### GIVEN DATA

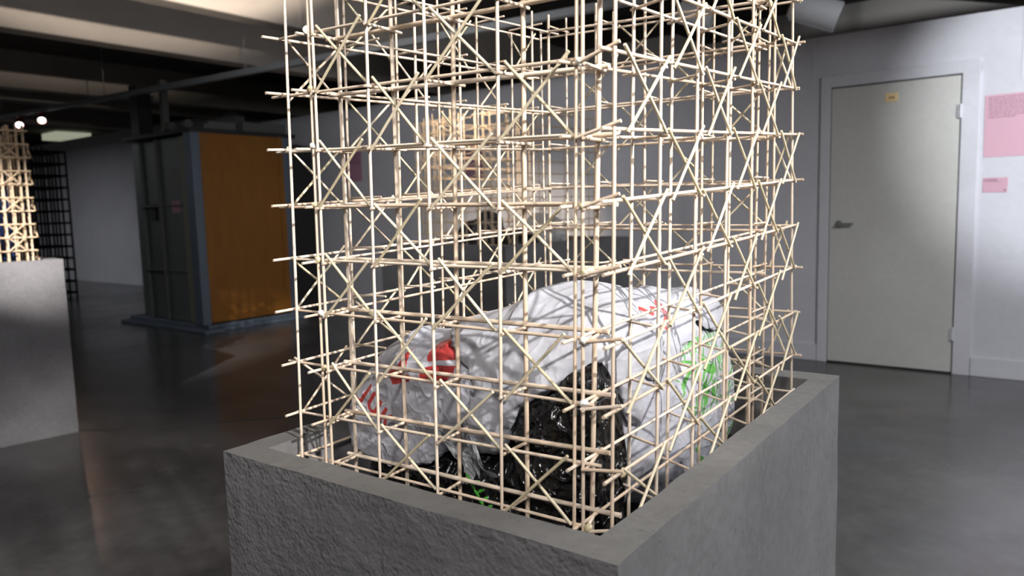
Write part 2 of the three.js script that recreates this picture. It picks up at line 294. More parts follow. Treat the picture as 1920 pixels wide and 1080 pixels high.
function lampAt(name, label, at, to, o = {}) {
  const t = thing(name, label, 'lamp', V(...at), 0, o.group), dir = V(...to).sub(V(...at)).normalize();
  const q = new THREE.Quaternion().setFromUnitVectors(V(0, -1, 0), dir), len = o.len ?? 0.16, r = o.r ?? 0.05;
  const g = lampGeo(len, r); g.applyQuaternion(q); part('lamp_housing', g, o.mat ?? M.lampWhite, t);
  const top = V(0, len * 0.7, 0).applyQuaternion(q);
  part('lamp_stem', merge([cyl(0.008, top, V(top.x, o.rail ?? 0.15, top.z), 8), box(top.x - 0.04, top.x + 0.04, (o.rail ?? 0.15) - 0.03, o.rail ?? 0.15, top.z - 0.02, top.z + 0.02)]), o.mat ?? M.lampWhite, t);
  const lens = new THREE.CylinderGeometry(r * 0.86, r * 0.86, 0.004, 20).translate(0, 0.012, 0); lens.applyQuaternion(q);
  part('lamp_lens', lens, o.dark ? M.metalDark : M.glow, t);
  return { t, q, dir };
}
function spot(k, name, label, o) {
  const L = LAMPS[k]; const { dir } = lampAt(name, label, L.at, L.to, o);
  const s = new THREE.SpotLight(rgb(...L.color), L.power, 0, L.angle * Math.PI / 180, L.penumbra, 2);
  s.position.copy(V(...L.at).addScaledVector(dir, 0.02)); s.target.position.set(...L.to); s.castShadow = true; s.shadow.radius = L.size ?? 1; s.shadow.mapSize.set(2048, 2048);
  s.name = 'light_' + k; scene.add(s, s.target);
}
spot('key', 'track_spotlight', 'white spotlight to the right of the big planter, aimed at its bamboo tower', { rail: 0.2 });
spot('flood', 'added_fill_lamp', 'added unseen fill lamp with a wide frosted front, aimed down into the big planter', { rail: 0.38, r: 0.17, len: 0.2 });
spot('left', 'track_spotlight', 'white spotlight aimed at the left plinth', { rail: 0.69 });
spot('beams', 'track_spotlight', 'white spotlight turned up towards the ceiling beams', { rail: 0.66 });
spot('middle', 'track_spotlight', 'white spotlight aimed at the middle bamboo tower', { rail: 0.46 });
spot('wash', 'added_fill_lamp', 'added unseen fill lamp over the gallery, aimed at the back wall', { rail: 0.5, r: 0.17, len: 0.2 });
spot('notice', 'track_spotlight', 'white spotlight aimed at the large pink notice', { rail: 0.1 });
lampAt('wall_washer', 'white box lamp hanging nearest the wall above the door', [-1.13, 2.23, -4.55], [-0.4, 1.93, -4.8], { len: 0.27, r: 0.085, rail: 0.25, dark: true });
lampAt('wall_washer', 'white lamp on the rail seen through the right side of the bamboo tower', [-1.82, 2.31, -4.44], [-1.1, 2.02, -4.7], { len: 0.22, r: 0.07, rail: 0.2, dark: true });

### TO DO
Without the pictures, output the full listing exactly as it stands.

### RESPONSE
Write part 2 of the three.js script that recreates this picture. It picks up at line 294. More parts follow. Treat the picture as 1920 pixels wide and 1080 pixels high.
function lampAt(name, label, at, to, o = {}) {
  const t = thing(name, label, 'lamp', V(...at), 0, o.group), dir = V(...to).sub(V(...at)).normalize();
  const q = new THREE.Quaternion().setFromUnitVectors(V(0, -1, 0), dir), len = o.len ?? 0.16, r = o.r ?? 0.05;
  const g = lampGeo(len, r); g.applyQuaternion(q); part('lamp_housing', g, o.mat ?? M.lampWhite, t);
  const top = V(0, len * 0.7, 0).applyQuaternion(q);
  part('lamp_stem', merge([cyl(0.008, top, V(top.x, o.rail ?? 0.15, top.z), 8), box(top.x - 0.04, top.x + 0.04, (o.rail ?? 0.15) - 0.03, o.rail ?? 0.15, top.z - 0.02, top.z + 0.02)]), o.mat ?? M.lampWhite, t);
  const lens = new THREE.CylinderGeometry(r * 0.86, r * 0.86, 0.004, 20).translate(0, 0.012, 0); lens.applyQuaternion(q);
  part('lamp_lens', lens, o.dark ? M.metalDark : M.glow, t);
  return { t, q, dir };
}
function spot(k, name, label, o) {
  const L = LAMPS[k]; const { dir } = lampAt(name, label, L.at, L.to, o);
  const s = new THREE.SpotLight(rgb(...L.color), L.power, 0, L.angle * Math.PI / 180, L.penumbra, 2);
  s.position.copy(V(...L.at).addScaledVector(dir, 0.02)); s.target.position.set(...L.to); s.castShadow = true; s.shadow.radius = L.size ?? 1; s.shadow.mapSize.set(2048, 2048);
  s.name = 'light_' + k; scene.add(s, s.target);
}
spot('key', 'track_spotlight', 'white spotlight to the right of the big planter, aimed at its bamboo tower', { rail: 0.2 });
spot('flood', 'added_fill_lamp', 'added unseen fill lamp with a wide frosted front, aimed down into the big planter', { rail: 0.38, r: 0.17, len: 0.2 });
spot('left', 'track_spotlight', 'white spotlight aimed at the left plinth', { rail: 0.69 });
spot('beams', 'track_spotlight', 'white spotlight turned up towards the ceiling beams', { rail: 0.66 });
spot('middle', 'track_spotlight', 'white spotlight aimed at the middle bamboo tower', { rail: 0.46 });
spot('wash', 'added_fill_lamp', 'added unseen fill lamp over the gallery, aimed at the back wall', { rail: 0.5, r: 0.17, len: 0.2 });
spot('notice', 'track_spotlight', 'white spotlight aimed at the large pink notice', { rail: 0.1 });
lampAt('wall_washer', 'white box lamp hanging nearest the wall above the door', [-1.13, 2.23, -4.55], [-0.4, 1.93, -4.8], { len: 0.27, r: 0.085, rail: 0.25, dark: true });
lampAt('wall_washer', 'white lamp on the rail seen through the right side of the bamboo tower', [-1.82, 2.31, -4.44], [-1.1, 2.02, -4.7], { len: 0.22, r: 0.07, rail: 0.2, dark: true });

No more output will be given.